You can try to remove all the NV kernelmode driver files manually, at which point it should just fallback on the default VGA driver. Then you can use the DDU[1] tool to cleanup any remaining files, and do a clean install with a driver from nvidia.com.

Do you perhaps remember what the bugcheck code was, and which driver was listed as the offender? If you have a kernel minidump still available, that'd be helpful as well.

[1]: http://www.guru3d.com/files-details/display-driver-uninstall...

Have you tried using Display Driver Uninstaller ? This is something I do every time I update the driver. Run the program, tell it to start in safe mode, run the program again, tell it to uninstall the driver. Reboot. Install new driver package, run DDU again to re-enable automatic driver install (because you need it for other devices) and done. Works like a champ and always fixes any odd driver behaviors.

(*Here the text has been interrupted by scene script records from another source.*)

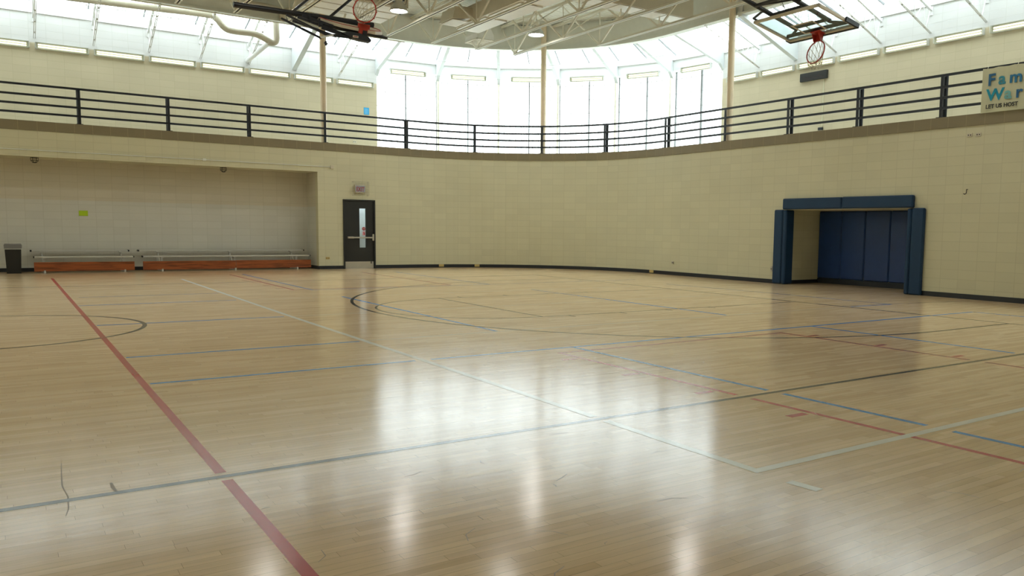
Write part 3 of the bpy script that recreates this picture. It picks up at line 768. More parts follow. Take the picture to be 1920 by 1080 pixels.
# ---------------------------------------------------------------- blue mats recess
mt = thing('wall_mats', 'deep blue padded wall mats lining the back of the recess', 'wall mat', (13.2, 9.2, 0.10))
for k in range(5):
    y1 = RL-0.01-k*0.538; b = MB(); b.bbox(13.19, y1-0.534, 0.105, 13.262, y1, RT-0.004, 0.02); obj('mat_panel', b, 'pad2', mt)
b = MB(); b.bbox(XB-0.075, 10.575, 0.004, XB-0.001, 10.79, 1.423, 0.02)
b.bbox(XB-0.075, 10.475, 0.004, XB+0.16, 10.569, 1.415, 0.02)
tag(obj('post_pad', b, 'pad'), 'blue vinyl pad wrapped on the left jamb of the recess', 'pad')
b = MB(); b.bbox(XB-0.075, 7.62, 0.004, XB-0.001, 7.845, 1.423, 0.02); b.bbox(XB-0.075, 7.851, 0.004, XB+0.16, 7.93, 1.415, 0.02)
tag(obj('post_pad', b, 'pad'), 'blue vinyl pad wrapped on the right jamb of the recess', 'pad')
t = thing('lintel_pad', 'long blue vinyl pad over the top of the recess', 'pad', (XB-0.07, 9.2, 1.43))
b = MB(); b.bbox(XB-0.085, 9.235, 1.428, XB, 10.585, 1.632, 0.02); obj('pad_section', b, 'pad', t)
b = MB(); b.bbox(XB-0.085, 7.83, 1.428, XB, 9.23, 1.636, 0.02); obj('pad_section', b, 'pad', t)

# ---------------------------------------------------------------- door
dr = MB(); FW = 0.034
dr.box(DL, YA-0.03, 0, DL+FW, YA+0.10, DT); dr.box(DR-FW, YA-0.03, 0, DR, YA+0.10, DT); dr.box(DL+FW, YA-0.03, DT-FW, DR-FW, YA+0.10, DT)
door = struct('door_1', dr, 'door')
x0, x1, z1 = DL+FW, DR-FW, DT-FW
lx0, lx1, lz0, lz1 = 6.772, 6.925, 0.490, 1.395
b = MB(); y0, y1 = YA-0.0, YA+0.04
b.box(x0, y0, 0.008, lx0, y1, z1); b.box(lx1, y0, 0.008, x1, y1, z1); b.box(lx0, y0, 0.008, lx1, y1, lz0); b.box(lx0, y0, lz1, lx1, y1, z1)
leaf = obj('door_leaf', b, 'door', door)
b = MB(); b.box(lx0, YA+0.018, lz0, lx1, YA+0.022, lz1); obj('pane', b, 'lite', door)
b = MB(); b.box(x0+0.01, YA-0.004, 0.01, x1-0.01, YA, 0.165); obj('kick_plate', b, 'steel', door)
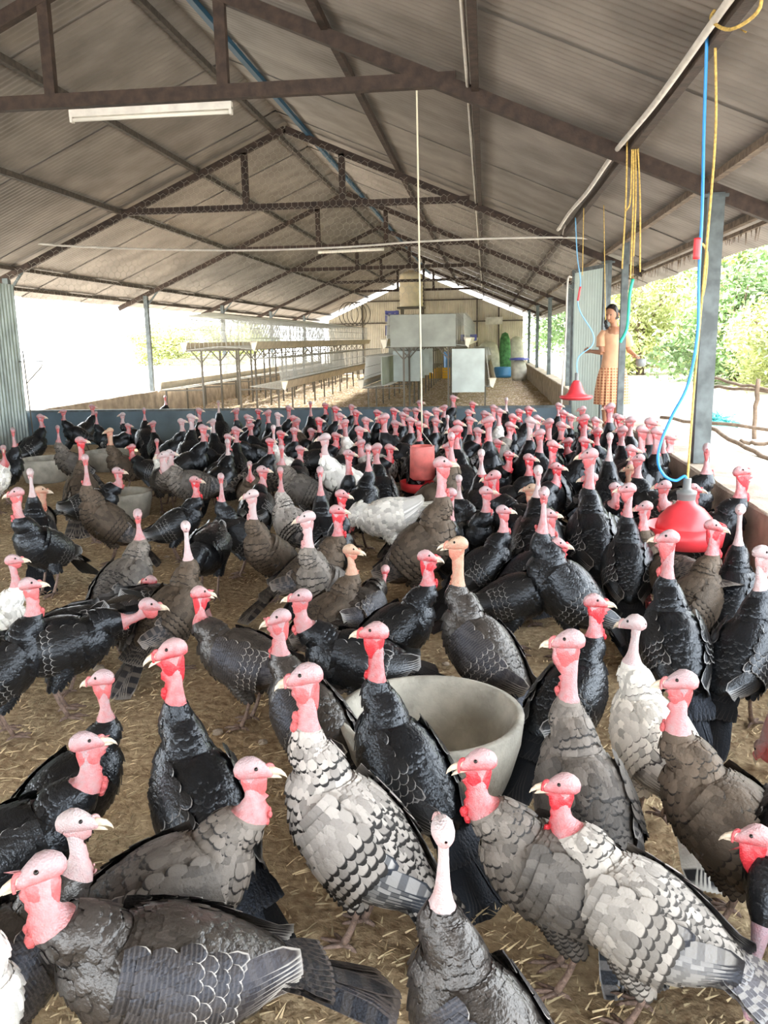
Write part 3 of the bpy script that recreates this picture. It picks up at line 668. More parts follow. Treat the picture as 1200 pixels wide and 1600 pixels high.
# ================================================================ outside: trees, fence, netting heap
leafm = {}
def leafmesh(key, n, m, size):
    b = MB(); rs = np.random.RandomState(hash(key) % 1000 if False else sum(map(ord, key)))
    cl = rs.normal(0, .5, (28, 3)); cl /= np.maximum(1, np.linalg.norm(cl, axis=1)/.9)[:, None]
    V = np.zeros((n, 4, 3)); c = cl[rs.randint(0, 28, n)]+rs.normal(0, .17, (n, 3)); a = rs.normal(0, 1, (n, 3)); a /= np.linalg.norm(a, axis=1)[:, None]
    u = np.cross(a, rs.normal(0, 1, (n, 3))); u /= np.linalg.norm(u, axis=1)[:, None]; s = size*rs.uniform(.6, 1.4, (n, 1))
    V[:, 0] = c-a*s; V[:, 1] = c+u*s*.4; V[:, 2] = c+a*s; V[:, 3] = c-u*s*.4
    b.add(V.reshape(-1, 3), [(4*i, 4*i+1, 4*i+2, 4*i+3) for i in range(n)]); return mesh('foliage', b, m)
L1 = leafmesh('a', 9000, M['leaf'], .045); L2 = leafmesh('bq', 9000, M['leafyellow'], .05)
def tree(x, y, z, rx, rz, me, label, cat='tree', group=None):
    e = empty('tree', (x, y, z), rz=random.random()*6, label=label, cat=cat, group=group)
    o = bpy.data.objects.new('crown', me); COL.objects.link(o); o.parent = e; o.location = (0, 0, rz*.8); o.scale = (rx, rx, rz)
    b = MB(); b.tube(spline([(0, 0, -.2), (.1, 0, rz*.5), (-.05, .1, rz*1.1), (.1, 0, rz*1.7)], 5), np.linspace(.12, .03, 16), 8)
    for k in range(5): t = k*1.3; b.tube([(0, 0, rz*.7), (math.cos(t)*rx*.6, math.sin(t)*rx*.6, rz*(1+.15*k))], [.05, .015], 6)
    b.build('trunk', M['bark'], e)
TR = 'dense sunlit tree or bush on the bank beyond the right-hand posts'
for i, (x, y, rx, rz, k) in enumerate([(6.2, 13.5, 1.6, 1.3, 0), (8.2, 17, 2.1, 1.7, 1), (5.6, 20, 1.8, 1.5, 0), (10.5, 21, 2.6, 2.2, 0), (7.5, 24, 2.4, 2.0, 1), (12.5, 16.5, 2.4, 2.0, 1), (9, 30, 3, 2.6, 0), (5.2, 30, 2.0, 1.8, 1), (4.6, 38, 2.4, 2.0, 0), (15, 27, 3.2, 2.8, 0), (10, 13, 2.0, 1.7, 0), (4.4, 25, 1.4, 1.5, 1), (6.8, 17.5, 1.6, 1.0, 1), (9.6, 18.5, 1.8, 1.2, 0), (12.5, 23, 2.6, 3.0, 1), (8.0, 21, 2.0, 2.6, 0), (5.4, 16.5, 1.2, .9, 1), (13, 33, 4, 4.2, 0), (8, 38, 4, 4.2, 1)]):
    tree(x, y, .3+.02*x, rx, rz, (L1, L2)[k], TR, 'tree', 'trees on the right bank')
for x, y, rx, rz in [(-19, 50, 2.6, 1.3), (-14.5, 48, 2.6, 1.3)]:
    tree(x, y, .2, rx, rz, L2, 'pale washed-out bush far beyond the left side of the shed', 'tree', 'bushes far left')
# fence of poles
def pole(p, q, r_, label, m=M['bark'], wob=.02):
    b = MB(); n = 10; P_ = [np.array(p)+(np.array(q)-np.array(p))*t+np.random.normal(0, wob*.4, 3) for t in np.linspace(0, 1, n)]; b.tube(P_, r_, 7); tag(b.build('fence_pole', m), label, 'pole')
pa = ony(1183, 600, 9.6); pb = ony(1166, 700, 9.6)
pole((pa[0], pa[1], .25), (pa[0]+.01, pa[1], pa[2]+.05), .025, 'upright wooden fence pole outside at the right edge', wob=.01)
pole(ony(1100, 588, 10.4), ony(1215, 612, 9.4), .018, 'upper horizontal fence pole outside right of the grey post')
pole(ony(1112, 605, 10.3), ony(1215, 612, 9.5), .018, 'second horizontal fence pole outside, sagging to the right')
pole(ony(1030, 652, 10.0), ony(1215, 672, 9.0), .02, 'thin horizontal pole low outside, left of the cyan net heap')
pole(ony(1110, 668, 9.2), ony(1220, 728, 7.6), .022, 'slanting wooden pole lying low outside at the right')
pole(ony(1155, 690, 8.6), ony(1215, 696, 8.4), .02, 'short lowest wooden pole outside at the right edge')
b = MB(); rs = np.random.RandomState(3); c0 = ony(1118, 650, 10.5)
b.tube([(rs.normal(0, .11), rs.normal(0, .1), abs(rs.normal(0, .07))+.02) for i in range(160)], .006, 4)
tag(b.build('net_heap', M['cyan'], loc=(c0[0], c0[1], .3)), 'tangled cyan net heap on the sunlit ground right of the post', 'net')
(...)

Link to DDU: http://www.guru3d.com/files-details/display-driver-uninstall...

So, yeah, that sucks for sure and I'm with you, but imagine you're a driver dev and every mistake you make can now potentially blue screen the OS. Life in user land is very different.
I often have the issue with their "clean install" option where it uninstall the current driver, reboot, fail to boot because there are no drivers and don't install the current version. Very frustrating.